The Kenyan official, Amina Mohamed, told PBS that the Americans were 18 to 19 years old, of Somali or Arab origin, and lived "in Minnesota and one other place" in the US.

With the standoff in its fourth day, US officials are not confirming that report. The FBI, which investigates crimes against Americans and US interests overseas, has been unable to verify it, according to ABC News. And a State Department spokeswoman, Jen Psaki, did not back it up.

“We have no definitive evidence of the nationalities or identities of the perpetrators at this time,” Ms. Psaki said, per The New York Times. “We will continue to look into these reports.”

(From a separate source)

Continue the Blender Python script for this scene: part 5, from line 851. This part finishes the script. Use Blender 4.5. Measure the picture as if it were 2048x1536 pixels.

But if those assertions are true, several questions arise. The basics, of course: Who are they, where are they from, and why have they turned to violence?

It’s a reminder for many that democracy and freedom, even in nations like ours that aim to nurture both intensely, are at times tenuous ideals. Our obligations to those principles don’t end at our border, says Michael O’Hanlon, a Brookings senior fellow who also directs the organization’s foreign policy research.

“I guess it just goes to show that, while we’re pretty lucky not to have large numbers of radicals on our own soil, at least not of a Takfiri/jihadist variety, we aren’t immune to the problem,” Mr. O’Hanlon says. “It also underscores that we may have some obligations to other countries if we contributed to Kenya’s tragedy indirectly, meaning that our overseas military and security activities, we should remember, are not just acts of altruism.”

With the US focused since 9/11 on beefing up institutional practices in place to prevent individuals who mean to harm Americans from getting into the country, this latest episode raises new questions about how we examine those exiting as well.

“Our immigration system may need to look at people more carefully sometimes when they go out of the country, not just when they come in,” O’Hanlon says.